For the small, industrialised country, which was occupied by the Soviet Union from 1940 to 1991, going online with the governmental services is seen as an opportunity for years to come.

“Eventually, one country takes most of the entrepreneurs internationally,” said Korjus. “Estonia can be the nation to do this.”

From the government side, the risks are minimal, as e-residents pay the cost of getting the ID cards and the same infrastructure has to be maintained for citizens anyway. This means the extra cost is limited.

Indeed, the opportunity to set up an EU company from afar could be attractive for many online entrepreneurs based outside the European Union.

One more hurdle

Today, all the essential business services are available for e-residents, and the last administrative challenge to becoming a truly location-independent country is the ability to open corporate bank accounts remotely for e-residents. This hurdle is due to be removed any day now. The laws were changed last year to enable this, but banks have taken their time to implement them.

Opening the country and its governmental systems and creating an online business environment has been a focus for the e-Residency team.

“We can say that we have a product and an offering for e-residents,” said Korjus. “We have changed more than 10 laws in that time, as well as a lot of processes, and we have built new services.

“You never have to visit Estonia. It is a matter of convenience. People can visit the country as tourists, but it should only be voluntary,” he said.

There are service providers in the market to help foreigners launch and run their companies.

For example, Nasdaq, which operates a local Tallinn Stock Exchange, has launched an online shareholder meeting and voting system for e-residents. 

A startup called LeapIn is the first to build a platform for e-residents to launch companies as well as run them, and it has seen a spike in interest since the service opened up.

“Interest from freelancers and contractors using LeapIn for starting and running businesses is on the steep rise,” said Erik Mell, CEO of LeapIn. “The first e-residents were just fans of Estonia, but more and more are actually using it to conduct business,” said Erik Mell, CEO of LeapIn.

“For digital nomads, location independence via remote management makes the LeapIn solution especially attractive.
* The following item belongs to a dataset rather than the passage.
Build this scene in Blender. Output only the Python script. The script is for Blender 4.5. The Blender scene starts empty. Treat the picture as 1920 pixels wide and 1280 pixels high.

Little administrative hassle, low bureaucracy and transparent pricing are a bonus.”

Safe EU harbour for Brits

One of the first Brits to launch an e-company in Estonia using LeapIn was digital nomad Zack Young.

“I considered both Hong Kong and Singapore before Estonia, as they have a sound legal structure, but they were also complex to manage. I needed a solution which enabled me as a nomad to run a location-independent company,” he told Computer Weekly.

“The process has been simple, from the setup of the company to launching the bank account and covering all compliance.”

One of the clear interests for Young – and likely for many others – is Estonia’s corporate tax system, which allows profits to be reinvested in the company tax-free. Companies are only taxed on their profits when shareholders take money out of the company.

“Long term, I was interested in the tax benefits for reinvested profits, the no-cost and simple to set up bank account and locality of Estonia – as well as being in Europe and a central timezone for global business,” said Young.

When comparing the running costs of the company to a British alternative, he says it would have been two or three times more expensive, and that opening a corporate bank account for a digital nomad firm would have been a big challenge.

So far, around 1,000 Brits have become e-residents, and 55 of those have launched companies in Estonia. The rate is less than for many other countries. Korjus said there was clearly some pent-up demand as the implications of the Brexit process are yet to become clear.

“People are waiting for decisions on what is going to happen,” he said. “They see a great opportunity of still being able to live in the UK whilst running their EU companies via e-residency, without even having to visit the EU. This is perfect for them.”